What to work on:
All the data should come back exactly as it was given.

#### Listed entries

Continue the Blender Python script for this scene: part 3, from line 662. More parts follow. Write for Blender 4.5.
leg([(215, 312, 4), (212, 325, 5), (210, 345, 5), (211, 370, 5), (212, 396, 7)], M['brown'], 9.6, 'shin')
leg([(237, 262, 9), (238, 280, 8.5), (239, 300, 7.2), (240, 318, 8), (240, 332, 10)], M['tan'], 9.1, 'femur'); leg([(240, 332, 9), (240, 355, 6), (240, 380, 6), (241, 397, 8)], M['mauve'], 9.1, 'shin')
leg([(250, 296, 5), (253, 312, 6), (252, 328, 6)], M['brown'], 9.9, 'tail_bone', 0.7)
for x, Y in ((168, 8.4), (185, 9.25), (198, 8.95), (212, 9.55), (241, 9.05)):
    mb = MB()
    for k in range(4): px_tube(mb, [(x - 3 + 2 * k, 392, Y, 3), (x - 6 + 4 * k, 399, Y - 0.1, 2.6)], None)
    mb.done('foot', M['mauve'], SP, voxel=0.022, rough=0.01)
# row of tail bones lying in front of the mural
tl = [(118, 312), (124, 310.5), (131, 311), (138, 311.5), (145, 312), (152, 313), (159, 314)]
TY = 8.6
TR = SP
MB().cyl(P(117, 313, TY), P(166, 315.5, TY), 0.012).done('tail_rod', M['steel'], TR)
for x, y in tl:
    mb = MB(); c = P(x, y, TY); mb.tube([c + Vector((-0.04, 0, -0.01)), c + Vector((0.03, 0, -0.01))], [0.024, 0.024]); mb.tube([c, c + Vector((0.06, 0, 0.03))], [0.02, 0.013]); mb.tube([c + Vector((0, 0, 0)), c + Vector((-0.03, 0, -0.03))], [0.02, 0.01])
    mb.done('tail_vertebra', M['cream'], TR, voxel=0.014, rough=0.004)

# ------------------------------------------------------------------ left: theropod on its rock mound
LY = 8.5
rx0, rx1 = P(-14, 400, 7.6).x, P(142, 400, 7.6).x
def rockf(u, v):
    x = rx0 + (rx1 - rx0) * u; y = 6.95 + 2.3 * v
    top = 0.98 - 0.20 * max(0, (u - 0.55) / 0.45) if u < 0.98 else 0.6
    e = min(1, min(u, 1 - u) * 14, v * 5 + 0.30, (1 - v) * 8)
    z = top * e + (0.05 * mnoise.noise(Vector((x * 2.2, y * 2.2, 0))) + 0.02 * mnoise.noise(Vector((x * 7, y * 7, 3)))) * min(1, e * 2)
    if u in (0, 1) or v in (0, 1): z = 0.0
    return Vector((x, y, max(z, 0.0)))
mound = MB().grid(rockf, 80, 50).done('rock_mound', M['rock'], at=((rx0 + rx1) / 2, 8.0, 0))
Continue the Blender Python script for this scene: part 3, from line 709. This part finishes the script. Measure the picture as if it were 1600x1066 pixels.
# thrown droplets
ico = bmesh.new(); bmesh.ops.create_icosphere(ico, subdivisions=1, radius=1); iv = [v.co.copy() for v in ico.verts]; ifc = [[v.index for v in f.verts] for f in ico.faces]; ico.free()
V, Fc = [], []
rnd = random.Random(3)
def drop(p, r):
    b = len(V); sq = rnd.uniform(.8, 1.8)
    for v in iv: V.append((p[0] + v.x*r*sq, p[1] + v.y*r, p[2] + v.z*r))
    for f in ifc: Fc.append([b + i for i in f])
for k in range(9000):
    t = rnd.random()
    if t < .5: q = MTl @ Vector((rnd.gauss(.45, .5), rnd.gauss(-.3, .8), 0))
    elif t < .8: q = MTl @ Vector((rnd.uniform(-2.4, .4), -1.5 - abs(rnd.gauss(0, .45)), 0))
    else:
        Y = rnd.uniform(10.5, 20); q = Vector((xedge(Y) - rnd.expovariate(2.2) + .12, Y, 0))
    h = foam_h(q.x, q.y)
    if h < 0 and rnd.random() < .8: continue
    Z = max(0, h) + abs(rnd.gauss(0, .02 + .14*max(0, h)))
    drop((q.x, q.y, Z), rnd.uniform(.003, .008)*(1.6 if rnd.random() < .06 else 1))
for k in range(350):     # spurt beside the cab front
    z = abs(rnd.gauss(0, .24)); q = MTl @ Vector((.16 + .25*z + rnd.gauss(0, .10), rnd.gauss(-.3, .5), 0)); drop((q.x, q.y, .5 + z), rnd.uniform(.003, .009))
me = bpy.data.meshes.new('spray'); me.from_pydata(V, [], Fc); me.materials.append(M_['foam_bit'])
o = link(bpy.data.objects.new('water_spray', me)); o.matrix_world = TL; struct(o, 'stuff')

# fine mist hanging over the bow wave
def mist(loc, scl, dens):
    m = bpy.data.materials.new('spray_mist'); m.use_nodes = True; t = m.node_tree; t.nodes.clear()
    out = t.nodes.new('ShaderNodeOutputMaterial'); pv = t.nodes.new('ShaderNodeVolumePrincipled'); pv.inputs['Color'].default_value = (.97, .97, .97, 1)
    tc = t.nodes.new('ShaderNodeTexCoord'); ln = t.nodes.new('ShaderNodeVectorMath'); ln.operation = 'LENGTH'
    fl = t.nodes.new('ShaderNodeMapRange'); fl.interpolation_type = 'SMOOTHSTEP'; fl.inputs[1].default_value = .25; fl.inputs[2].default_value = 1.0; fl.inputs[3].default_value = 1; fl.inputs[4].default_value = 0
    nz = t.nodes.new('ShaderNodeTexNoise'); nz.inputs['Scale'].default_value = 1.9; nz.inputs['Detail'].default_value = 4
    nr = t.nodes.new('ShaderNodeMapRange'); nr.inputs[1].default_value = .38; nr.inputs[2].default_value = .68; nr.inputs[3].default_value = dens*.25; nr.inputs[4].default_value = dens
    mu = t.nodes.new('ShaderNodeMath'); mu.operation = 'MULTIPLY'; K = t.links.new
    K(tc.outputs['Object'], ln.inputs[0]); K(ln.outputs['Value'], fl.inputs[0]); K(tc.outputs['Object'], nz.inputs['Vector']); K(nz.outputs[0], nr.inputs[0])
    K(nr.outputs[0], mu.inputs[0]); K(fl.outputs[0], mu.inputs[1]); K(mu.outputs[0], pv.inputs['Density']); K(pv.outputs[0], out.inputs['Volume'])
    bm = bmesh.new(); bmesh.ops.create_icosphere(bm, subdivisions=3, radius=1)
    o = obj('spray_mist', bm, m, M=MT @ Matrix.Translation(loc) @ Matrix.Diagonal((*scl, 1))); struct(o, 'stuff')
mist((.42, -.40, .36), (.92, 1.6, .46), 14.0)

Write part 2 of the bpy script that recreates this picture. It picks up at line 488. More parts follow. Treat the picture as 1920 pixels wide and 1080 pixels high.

########

Worked answer:
Continue the Blender Python script for this scene: part 3, from line 662. More parts follow. Write for Blender 4.5.
leg([(215, 312, 4), (212, 325, 5), (210, 345, 5), (211, 370, 5), (212, 396, 7)], M['brown'], 9.6, 'shin')
leg([(237, 262, 9), (238, 280, 8.5), (239, 300, 7.2), (240, 318, 8), (240, 332, 10)], M['tan'], 9.1, 'femur'); leg([(240, 332, 9), (240, 355, 6), (240, 380, 6), (241, 397, 8)], M['mauve'], 9.1, 'shin')
leg([(250, 296, 5), (253, 312, 6), (252, 328, 6)], M['brown'], 9.9, 'tail_bone', 0.7)
for x, Y in ((168, 8.4), (185, 9.25), (198, 8.95), (212, 9.55), (241, 9.05)):
    mb = MB()
    for k in range(4): px_tube(mb, [(x - 3 + 2 * k, 392, Y, 3), (x - 6 + 4 * k, 399, Y - 0.1, 2.6)], None)
    mb.done('foot', M['mauve'], SP, voxel=0.022, rough=0.01)
# row of tail bones lying in front of the mural
tl = [(118, 312), (124, 310.5), (131, 311), (138, 311.5), (145, 312), (152, 313), (159, 314)]
TY = 8.6
TR = SP
MB().cyl(P(117, 313, TY), P(166, 315.5, TY), 0.012).done('tail_rod', M['steel'], TR)
for x, y in tl:
    mb = MB(); c = P(x, y, TY); mb.tube([c + Vector((-0.04, 0, -0.01)), c + Vector((0.03, 0, -0.01))], [0.024, 0.024]); mb.tube([c, c + Vector((0.06, 0, 0.03))], [0.02, 0.013]); mb.tube([c + Vector((0, 0, 0)), c + Vector((-0.03, 0, -0.03))], [0.02, 0.01])
    mb.done('tail_vertebra', M['cream'], TR, voxel=0.014, rough=0.004)

# ------------------------------------------------------------------ left: theropod on its rock mound
LY = 8.5
rx0, rx1 = P(-14, 400, 7.6).x, P(142, 400, 7.6).x
def rockf(u, v):
    x = rx0 + (rx1 - rx0) * u; y = 6.95 + 2.3 * v
    top = 0.98 - 0.20 * max(0, (u - 0.55) / 0.45) if u < 0.98 else 0.6
    e = min(1, min(u, 1 - u) * 14, v * 5 + 0.30, (1 - v) * 8)
    z = top * e + (0.05 * mnoise.noise(Vector((x * 2.2, y * 2.2, 0))) + 0.02 * mnoise.noise(Vector((x * 7, y * 7, 3)))) * min(1, e * 2)
    if u in (0, 1) or v in (0, 1): z = 0.0
    return Vector((x, y, max(z, 0.0)))
mound = MB().grid(rockf, 80, 50).done('rock_mound', M['rock'], at=((rx0 + rx1) / 2, 8.0, 0))
Continue the Blender Python script for this scene: part 3, from line 709. This part finishes the script. Measure the picture as if it were 1600x1066 pixels.
# thrown droplets
ico = bmesh.new(); bmesh.ops.create_icosphere(ico, subdivisions=1, radius=1); iv = [v.co.copy() for v in ico.verts]; ifc = [[v.index for v in f.verts] for f in ico.faces]; ico.free()
V, Fc = [], []
rnd = random.Random(3)
def drop(p, r):
    b = len(V); sq = rnd.uniform(.8, 1.8)
    for v in iv: V.append((p[0] + v.x*r*sq, p[1] + v.y*r, p[2] + v.z*r))
    for f in ifc: Fc.append([b + i for i in f])
for k in range(9000):
    t = rnd.random()
    if t < .5: q = MTl @ Vector((rnd.gauss(.45, .5), rnd.gauss(-.3, .8), 0))
    elif t < .8: q = MTl @ Vector((rnd.uniform(-2.4, .4), -1.5 - abs(rnd.gauss(0, .45)), 0))
    else:
        Y = rnd.uniform(10.5, 20); q = Vector((xedge(Y) - rnd.expovariate(2.2) + .12, Y, 0))
    h = foam_h(q.x, q.y)
    if h < 0 and rnd.random() < .8: continue
    Z = max(0, h) + abs(rnd.gauss(0, .02 + .14*max(0, h)))
    drop((q.x, q.y, Z), rnd.uniform(.003, .008)*(1.6 if rnd.random() < .06 else 1))
for k in range(350):     # spurt beside the cab front
    z = abs(rnd.gauss(0, .24)); q = MTl @ Vector((.16 + .25*z + rnd.gauss(0, .10), rnd.gauss(-.3, .5), 0)); drop((q.x, q.y, .5 + z), rnd.uniform(.003, .009))
me = bpy.data.meshes.new('spray'); me.from_pydata(V, [], Fc); me.materials.append(M_['foam_bit'])
o = link(bpy.data.objects.new('water_spray', me)); o.matrix_world = TL; struct(o, 'stuff')

# fine mist hanging over the bow wave
def mist(loc, scl, dens):
    m = bpy.data.materials.new('spray_mist'); m.use_nodes = True; t = m.node_tree; t.nodes.clear()
    out = t.nodes.new('ShaderNodeOutputMaterial'); pv = t.nodes.new('ShaderNodeVolumePrincipled'); pv.inputs['Color'].default_value = (.97, .97, .97, 1)
    tc = t.nodes.new('ShaderNodeTexCoord'); ln = t.nodes.new('ShaderNodeVectorMath'); ln.operation = 'LENGTH'
    fl = t.nodes.new('ShaderNodeMapRange'); fl.interpolation_type = 'SMOOTHSTEP'; fl.inputs[1].default_value = .25; fl.inputs[2].default_value = 1.0; fl.inputs[3].default_value = 1; fl.inputs[4].default_value = 0
    nz = t.nodes.new('ShaderNodeTexNoise'); nz.inputs['Scale'].default_value = 1.9; nz.inputs['Detail'].default_value = 4
    nr = t.nodes.new('ShaderNodeMapRange'); nr.inputs[1].default_value = .38; nr.inputs[2].default_value = .68; nr.inputs[3].default_value = dens*.25; nr.inputs[4].default_value = dens
    mu = t.nodes.new('ShaderNodeMath'); mu.operation = 'MULTIPLY'; K = t.links.new
    K(tc.outputs['Object'], ln.inputs[0]); K(ln.outputs['Value'], fl.inputs[0]); K(tc.outputs['Object'], nz.inputs['Vector']); K(nz.outputs[0], nr.inputs[0])
    K(nr.outputs[0], mu.inputs[0]); K(fl.outputs[0], mu.inputs[1]); K(mu.outputs[0], pv.inputs['Density']); K(pv.outputs[0], out.inputs['Volume'])
    bm = bmesh.new(); bmesh.ops.create_icosphere(bm, subdivisions=3, radius=1)
    o = obj('spray_mist', bm, m, M=MT @ Matrix.Translation(loc) @ Matrix.Diagonal((*scl, 1))); struct(o, 'stuff')
mist((.42, -.40, .36), (.92, 1.6, .46), 14.0)

Write part 2 of the bpy script that recreates this picture. It picks up at line 488. More parts follow. Treat the picture as 1920 pixels wide and 1080 pixels high.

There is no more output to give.